For the second time, preservationists can claim victory in an important legal case that has made two trips to the Appellate Court of Illinois. The ruling was issued on September 26 in a long-standing legal battle over the Chicago Landmarks Ordinance, when the appellate court ruled that Chicago’s preservation law is not “unduly vague.” The appellate court issued this ruling in response to a constitutional challenge filed by opponents of the law, who argued that the wording of the law is so unclear that it must be struck down as unconstitutional. The City of Chicago is defending its ordinance against two plaintiffs who own property in separate historic neighborhoods.
In general, a law violates due process if its terms are so vague and indefinite that ordinary people of reasonable intelligence would have to guess at what they mean. The court’s ruling strongly rejected the argument that the Chicago preservation ordinance is vague, and instead held that the language of the law does have a common, intelligible meaning. For example, the appellate court found that words like “value,” “exemplary,” “historic,” and “significant” are sufficiently clear—an important ruling because these terms are commonly employed in preservation ordinances across the country.
Writing for the appellate court, and echoing the commonsense approach taken by Judge Sophia Hall in the trial court’s excellent opinion, Justice Fitzgerald Smith explained that “[a]n ordinance will not be deemed vague simply because someone may be able to to ‘conjure up hypothetical situations in which the meaning of some terms may be in question.’”
In addition, Justice Smith noted the need for some degree of vagueness in every law to allow for its application in a broad range of circumstances. Noting that preservation laws, by their very nature, need not be written with “mathematical certainty,” the court rejected each of the plaintiffs’ challenges to the language of Chicago’s ordinance. The court relied on several cases discussed by the National Trust in its amicus brief, which showed examples of courts across the country that had rejected similar challenges.

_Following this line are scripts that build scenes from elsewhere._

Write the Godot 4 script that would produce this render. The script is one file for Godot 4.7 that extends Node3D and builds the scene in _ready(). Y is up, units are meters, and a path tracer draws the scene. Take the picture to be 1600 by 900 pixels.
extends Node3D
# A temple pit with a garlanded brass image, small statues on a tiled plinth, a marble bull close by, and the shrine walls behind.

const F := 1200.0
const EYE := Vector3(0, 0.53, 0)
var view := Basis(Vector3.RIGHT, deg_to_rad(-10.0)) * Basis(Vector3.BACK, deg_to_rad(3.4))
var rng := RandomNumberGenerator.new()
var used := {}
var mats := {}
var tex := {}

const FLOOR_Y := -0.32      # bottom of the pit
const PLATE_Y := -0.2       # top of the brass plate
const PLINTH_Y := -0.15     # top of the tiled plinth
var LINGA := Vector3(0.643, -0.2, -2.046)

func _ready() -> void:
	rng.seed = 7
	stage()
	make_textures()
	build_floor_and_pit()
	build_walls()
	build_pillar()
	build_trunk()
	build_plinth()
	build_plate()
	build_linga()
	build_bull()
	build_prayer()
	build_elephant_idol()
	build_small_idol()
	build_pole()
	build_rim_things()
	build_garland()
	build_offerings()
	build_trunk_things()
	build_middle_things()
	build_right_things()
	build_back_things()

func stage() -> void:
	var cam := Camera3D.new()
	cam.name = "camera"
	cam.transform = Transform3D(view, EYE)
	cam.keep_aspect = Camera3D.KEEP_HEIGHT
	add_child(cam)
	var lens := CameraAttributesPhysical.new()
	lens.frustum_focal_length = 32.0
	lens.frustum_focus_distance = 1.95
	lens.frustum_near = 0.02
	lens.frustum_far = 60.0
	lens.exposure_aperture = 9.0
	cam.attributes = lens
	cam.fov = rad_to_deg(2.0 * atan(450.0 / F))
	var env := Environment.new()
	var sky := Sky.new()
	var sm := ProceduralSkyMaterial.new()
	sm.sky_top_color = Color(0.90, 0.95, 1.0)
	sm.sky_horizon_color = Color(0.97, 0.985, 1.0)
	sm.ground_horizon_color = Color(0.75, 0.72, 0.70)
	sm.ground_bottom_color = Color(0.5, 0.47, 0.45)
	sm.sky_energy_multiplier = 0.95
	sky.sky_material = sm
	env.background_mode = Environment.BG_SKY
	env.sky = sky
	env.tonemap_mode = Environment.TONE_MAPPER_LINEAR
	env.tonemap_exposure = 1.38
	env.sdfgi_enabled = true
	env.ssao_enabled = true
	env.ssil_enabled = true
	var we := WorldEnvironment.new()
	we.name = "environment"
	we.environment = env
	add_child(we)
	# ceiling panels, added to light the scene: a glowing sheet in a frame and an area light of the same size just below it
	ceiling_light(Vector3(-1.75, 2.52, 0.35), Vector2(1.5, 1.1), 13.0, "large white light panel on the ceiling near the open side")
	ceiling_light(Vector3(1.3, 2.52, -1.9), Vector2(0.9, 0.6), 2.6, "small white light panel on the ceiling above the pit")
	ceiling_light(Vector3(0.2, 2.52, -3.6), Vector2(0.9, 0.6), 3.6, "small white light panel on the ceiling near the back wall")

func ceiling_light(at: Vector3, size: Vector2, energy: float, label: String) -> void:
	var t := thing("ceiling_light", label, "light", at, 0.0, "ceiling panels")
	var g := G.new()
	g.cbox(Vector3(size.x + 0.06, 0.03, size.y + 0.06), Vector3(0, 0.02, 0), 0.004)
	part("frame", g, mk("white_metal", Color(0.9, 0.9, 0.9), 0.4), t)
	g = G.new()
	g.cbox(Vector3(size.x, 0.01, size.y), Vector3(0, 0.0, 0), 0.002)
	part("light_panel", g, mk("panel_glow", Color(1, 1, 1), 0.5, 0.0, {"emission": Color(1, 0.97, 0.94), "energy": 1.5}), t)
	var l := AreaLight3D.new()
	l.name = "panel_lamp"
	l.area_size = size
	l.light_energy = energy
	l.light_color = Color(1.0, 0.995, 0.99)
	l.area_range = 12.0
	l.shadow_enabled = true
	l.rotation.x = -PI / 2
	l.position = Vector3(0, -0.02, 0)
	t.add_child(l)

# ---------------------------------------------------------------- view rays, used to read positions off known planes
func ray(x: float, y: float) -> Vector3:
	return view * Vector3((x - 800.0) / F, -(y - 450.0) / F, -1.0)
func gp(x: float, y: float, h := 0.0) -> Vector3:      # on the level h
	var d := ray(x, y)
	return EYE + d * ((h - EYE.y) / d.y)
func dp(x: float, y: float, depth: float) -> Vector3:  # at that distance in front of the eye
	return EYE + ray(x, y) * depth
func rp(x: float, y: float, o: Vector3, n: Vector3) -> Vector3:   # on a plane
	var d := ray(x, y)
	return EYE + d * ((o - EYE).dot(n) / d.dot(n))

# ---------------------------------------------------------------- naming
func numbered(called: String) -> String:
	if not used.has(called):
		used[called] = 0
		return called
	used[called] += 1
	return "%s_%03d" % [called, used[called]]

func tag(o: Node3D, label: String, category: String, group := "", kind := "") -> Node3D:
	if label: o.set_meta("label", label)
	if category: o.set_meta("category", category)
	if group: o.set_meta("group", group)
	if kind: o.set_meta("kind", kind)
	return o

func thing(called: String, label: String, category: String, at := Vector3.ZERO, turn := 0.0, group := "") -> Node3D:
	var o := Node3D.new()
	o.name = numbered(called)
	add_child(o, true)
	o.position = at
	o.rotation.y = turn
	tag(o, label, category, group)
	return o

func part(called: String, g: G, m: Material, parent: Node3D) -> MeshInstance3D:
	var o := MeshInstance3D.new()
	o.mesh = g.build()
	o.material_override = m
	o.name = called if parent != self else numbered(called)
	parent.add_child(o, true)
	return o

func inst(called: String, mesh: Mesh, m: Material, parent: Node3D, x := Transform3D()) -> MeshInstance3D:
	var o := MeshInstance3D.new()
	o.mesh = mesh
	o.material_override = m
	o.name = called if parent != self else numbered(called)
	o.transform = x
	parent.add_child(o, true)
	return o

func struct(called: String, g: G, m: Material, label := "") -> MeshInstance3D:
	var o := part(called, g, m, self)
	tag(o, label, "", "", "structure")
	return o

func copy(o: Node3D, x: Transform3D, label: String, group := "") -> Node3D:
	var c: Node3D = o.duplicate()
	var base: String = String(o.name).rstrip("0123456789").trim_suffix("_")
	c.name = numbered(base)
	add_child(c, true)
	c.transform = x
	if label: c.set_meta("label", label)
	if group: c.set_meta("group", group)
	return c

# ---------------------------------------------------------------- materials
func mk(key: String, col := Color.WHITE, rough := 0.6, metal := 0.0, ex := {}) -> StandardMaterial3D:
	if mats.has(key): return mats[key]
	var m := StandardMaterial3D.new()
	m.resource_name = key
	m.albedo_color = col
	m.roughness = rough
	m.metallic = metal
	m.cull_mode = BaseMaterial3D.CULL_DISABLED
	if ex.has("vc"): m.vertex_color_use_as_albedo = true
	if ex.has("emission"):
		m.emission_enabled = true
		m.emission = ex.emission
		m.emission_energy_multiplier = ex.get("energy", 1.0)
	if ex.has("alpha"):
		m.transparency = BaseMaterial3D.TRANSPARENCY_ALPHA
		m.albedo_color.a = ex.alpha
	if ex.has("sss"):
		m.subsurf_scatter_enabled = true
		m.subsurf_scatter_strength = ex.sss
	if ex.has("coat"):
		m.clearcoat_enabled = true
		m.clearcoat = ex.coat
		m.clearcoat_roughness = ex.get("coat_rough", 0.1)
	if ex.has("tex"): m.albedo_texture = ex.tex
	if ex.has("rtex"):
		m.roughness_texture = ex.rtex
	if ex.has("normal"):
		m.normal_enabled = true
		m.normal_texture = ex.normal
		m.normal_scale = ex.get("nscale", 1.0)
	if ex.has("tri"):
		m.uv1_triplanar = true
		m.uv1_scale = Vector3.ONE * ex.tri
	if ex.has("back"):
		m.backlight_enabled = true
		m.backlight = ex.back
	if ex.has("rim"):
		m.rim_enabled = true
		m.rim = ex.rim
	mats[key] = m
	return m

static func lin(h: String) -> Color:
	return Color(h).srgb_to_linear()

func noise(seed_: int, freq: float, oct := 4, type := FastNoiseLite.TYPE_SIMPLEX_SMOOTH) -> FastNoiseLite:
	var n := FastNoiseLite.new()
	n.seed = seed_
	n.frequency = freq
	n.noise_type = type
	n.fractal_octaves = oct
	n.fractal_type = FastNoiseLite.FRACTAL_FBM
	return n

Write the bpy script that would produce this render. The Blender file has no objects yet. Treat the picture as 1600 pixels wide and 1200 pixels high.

In addition, the appellate court clarified its earlier 2009 opinion from the first appeal, which gave the impression to some commentators that the court viewed the law as unduly vague. The appellate court explained that its prior comments were taken out of context, given the early stage of litigation in which the court issued its opinion.
Finally, although the appellate court rejected the plaintiffs’ vagueness challenges to the language of the landmarks law overall, it sent the case back to the trial court on the plaintiffs’ due process and equal protection claims, new claims that the appellate court had not previously considered. Although it is expected that the plaintiffs’ claims will ultimately be rejected by the trial court on remand, the appellate court found that the plaintiffs had stated enough facts in their latest amended complaint to justify at least one more round of litigation, specifically relating to equal protection and due process.
The 31-page opinion, available here, provides a helpful analysis for use in all places where historic preservation laws may be subject to challenge. We do not yet know whether the property owners will petition the Illinois Supreme Court to hear an appeal. The National Trust will continue to provide assistance and technical support to the city, as well as to state and local preservation advocacy groups.
Will Cook is an associate general counsel at the National Trust for Historic Preservation.